Durch die neue Projektstruktur soll Kefer nicht mehr bei jedem Problem mit S 21 sogleich in vorderster Front stehen, heißt es bei der Bahn. Außerdem sollen die Entscheidungswege in der Stuttgarter Niederlassung der DB Projektbau mit über 100 Mitarbeitern „gestrafft und gestärkt“ werden. Das könnte aber auch Konsequenzen für Stefan Penn, den Gesamtprojektleiter, haben.

Als Vorbild könnte das Verkehrsprojekt Deutsche Einheit 8 – kurz VDE 8 – dienen

Penn hat die Stelle im August 2011 übernommen. Zuvor war Hany Azer, der den Job seit April 2008 inne hatte, im Mai 2011 „auf eigenen Wunsch“ als Gesamtprojektleiter abgetreten. Während Azer ab und an die öffentliche Bühne suchte, kann der eher spröde Nachfolger darauf offenbar verzichten. Pressekonferenzen und öffentliche Auftritte mit Penn sind jedenfalls eine Seltenheit.
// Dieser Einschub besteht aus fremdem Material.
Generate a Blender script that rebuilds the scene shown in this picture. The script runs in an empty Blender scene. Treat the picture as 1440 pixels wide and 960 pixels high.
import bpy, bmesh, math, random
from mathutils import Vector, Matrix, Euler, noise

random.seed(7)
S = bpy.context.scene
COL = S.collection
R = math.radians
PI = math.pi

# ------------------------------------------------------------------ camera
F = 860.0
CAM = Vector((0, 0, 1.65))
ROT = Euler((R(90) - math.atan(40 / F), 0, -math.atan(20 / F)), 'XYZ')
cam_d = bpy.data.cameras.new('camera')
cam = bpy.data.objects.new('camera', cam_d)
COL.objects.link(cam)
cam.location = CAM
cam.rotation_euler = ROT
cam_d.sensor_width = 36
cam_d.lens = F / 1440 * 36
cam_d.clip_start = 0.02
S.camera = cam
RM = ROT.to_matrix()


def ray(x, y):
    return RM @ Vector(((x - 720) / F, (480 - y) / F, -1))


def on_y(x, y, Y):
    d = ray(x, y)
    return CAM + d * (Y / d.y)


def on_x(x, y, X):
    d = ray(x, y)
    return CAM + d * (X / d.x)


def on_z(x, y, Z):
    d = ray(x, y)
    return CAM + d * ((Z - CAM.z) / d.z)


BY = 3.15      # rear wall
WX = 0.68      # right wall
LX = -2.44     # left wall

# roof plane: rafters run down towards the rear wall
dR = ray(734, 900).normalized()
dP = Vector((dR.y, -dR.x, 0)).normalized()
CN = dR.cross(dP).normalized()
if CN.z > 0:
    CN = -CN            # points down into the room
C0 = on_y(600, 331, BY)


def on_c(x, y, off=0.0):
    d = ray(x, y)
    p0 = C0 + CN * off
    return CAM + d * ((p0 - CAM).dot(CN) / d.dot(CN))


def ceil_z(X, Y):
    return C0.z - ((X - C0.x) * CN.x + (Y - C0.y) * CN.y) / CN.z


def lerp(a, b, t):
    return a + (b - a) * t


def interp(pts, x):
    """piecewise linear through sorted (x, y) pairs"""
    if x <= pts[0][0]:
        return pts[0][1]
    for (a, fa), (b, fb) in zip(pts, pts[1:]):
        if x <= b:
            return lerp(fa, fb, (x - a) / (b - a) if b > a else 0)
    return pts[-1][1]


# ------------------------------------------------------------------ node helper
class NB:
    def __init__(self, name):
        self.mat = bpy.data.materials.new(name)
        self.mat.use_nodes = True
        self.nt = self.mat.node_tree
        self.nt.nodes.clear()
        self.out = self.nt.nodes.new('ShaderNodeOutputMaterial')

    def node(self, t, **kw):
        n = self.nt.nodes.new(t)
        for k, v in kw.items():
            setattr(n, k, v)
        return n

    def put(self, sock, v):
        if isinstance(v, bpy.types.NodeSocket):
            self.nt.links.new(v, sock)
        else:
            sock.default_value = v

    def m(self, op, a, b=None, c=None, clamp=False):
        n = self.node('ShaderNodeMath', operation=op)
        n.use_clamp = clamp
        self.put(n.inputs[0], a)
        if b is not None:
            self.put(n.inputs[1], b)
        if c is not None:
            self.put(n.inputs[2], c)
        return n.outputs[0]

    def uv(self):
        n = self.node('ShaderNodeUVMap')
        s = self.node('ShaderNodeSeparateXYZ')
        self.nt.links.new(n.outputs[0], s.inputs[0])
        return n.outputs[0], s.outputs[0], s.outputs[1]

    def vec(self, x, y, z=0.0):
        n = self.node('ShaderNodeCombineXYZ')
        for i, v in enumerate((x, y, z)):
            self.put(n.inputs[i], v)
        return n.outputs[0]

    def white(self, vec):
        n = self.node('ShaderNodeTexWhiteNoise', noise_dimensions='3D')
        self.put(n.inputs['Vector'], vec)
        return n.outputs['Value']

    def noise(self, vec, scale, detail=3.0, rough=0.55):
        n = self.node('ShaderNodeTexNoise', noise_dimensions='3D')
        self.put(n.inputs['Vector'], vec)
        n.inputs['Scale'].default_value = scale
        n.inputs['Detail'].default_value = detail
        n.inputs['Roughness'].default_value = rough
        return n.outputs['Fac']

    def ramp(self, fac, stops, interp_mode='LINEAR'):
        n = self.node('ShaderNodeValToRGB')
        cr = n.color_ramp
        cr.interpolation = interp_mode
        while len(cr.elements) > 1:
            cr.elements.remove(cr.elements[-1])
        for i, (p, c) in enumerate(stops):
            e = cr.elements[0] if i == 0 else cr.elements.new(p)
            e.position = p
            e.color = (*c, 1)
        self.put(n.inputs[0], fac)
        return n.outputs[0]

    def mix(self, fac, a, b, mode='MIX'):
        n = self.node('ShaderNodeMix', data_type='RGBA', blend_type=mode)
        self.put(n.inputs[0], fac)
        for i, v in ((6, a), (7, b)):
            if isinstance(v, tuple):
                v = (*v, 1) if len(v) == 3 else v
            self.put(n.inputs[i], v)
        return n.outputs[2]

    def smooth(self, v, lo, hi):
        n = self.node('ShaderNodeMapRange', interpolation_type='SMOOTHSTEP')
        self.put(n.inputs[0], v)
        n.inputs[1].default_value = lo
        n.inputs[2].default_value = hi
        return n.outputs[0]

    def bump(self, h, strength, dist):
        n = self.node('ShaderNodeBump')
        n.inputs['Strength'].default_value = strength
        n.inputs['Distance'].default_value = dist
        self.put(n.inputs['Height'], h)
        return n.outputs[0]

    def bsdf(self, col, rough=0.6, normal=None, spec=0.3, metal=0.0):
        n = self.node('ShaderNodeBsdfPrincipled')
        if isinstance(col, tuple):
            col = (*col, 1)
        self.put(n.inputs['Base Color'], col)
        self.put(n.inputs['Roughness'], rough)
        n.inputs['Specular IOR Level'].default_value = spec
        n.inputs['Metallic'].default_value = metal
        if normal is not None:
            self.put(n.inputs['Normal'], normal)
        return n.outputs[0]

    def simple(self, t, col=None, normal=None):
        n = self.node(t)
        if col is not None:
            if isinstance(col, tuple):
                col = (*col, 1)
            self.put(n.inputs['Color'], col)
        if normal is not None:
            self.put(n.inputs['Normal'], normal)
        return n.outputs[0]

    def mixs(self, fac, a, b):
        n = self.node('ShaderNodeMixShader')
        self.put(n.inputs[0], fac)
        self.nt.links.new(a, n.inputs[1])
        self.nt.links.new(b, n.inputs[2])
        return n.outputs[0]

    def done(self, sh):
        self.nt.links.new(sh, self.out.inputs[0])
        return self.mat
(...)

Zur Zukunft Penns bei S 21 gibt es im Umfeld der Bahn zwei Lesarten: Während die einen Beobachter vermuten, er werde an der Spitze abgelöst, sowie Grube eine Alternative habe, behaupten andere Beobachter, dass Penns Kompetenzen durch die neue Projektstruktur „nicht reduziert“ würden.

Als Vorbild für die künftige S-21-Projektstruktur könnte das Verkehrsprojekt Deutsche Einheit 8 – kurz VDE 8 – dienen. Mit dem Bau dieser neuen ICE-Strecke zwischen München und Berlin, der 1992 begonnen wurde und 2017 fertig sein soll, ist eine spezielle Projektgruppe innerhalb der DB Projektbau betraut. Die Gruppe arbeitet weitgehend eigenständig und hat einen klaren Auftrag – das Milliardenprojekt VDE 8 dem Mutterkonzern betriebsfertig zu übergeben. Den Überblick behält Kefer als Aufsichtsratsvorsitzender der DB Projektbau.

1996 hatte der damalige Bahn-Chef Heinz Dürr für die Realisierung von S 21 ebenfalls „eigene Managementstrukturen etablieren“ wollen, erinnern sich Beteiligte. Größter Vorteil seien die schnellen Entscheidungswege gewesen. 2001 wurde die Firma, die bis dahin auch einen privaten Teilhaber hatte, dichter an den Konzern herangeführt und in ihren Kompetenzen stark beschnitten. Nun soll es wieder in die andere Richtung gehen.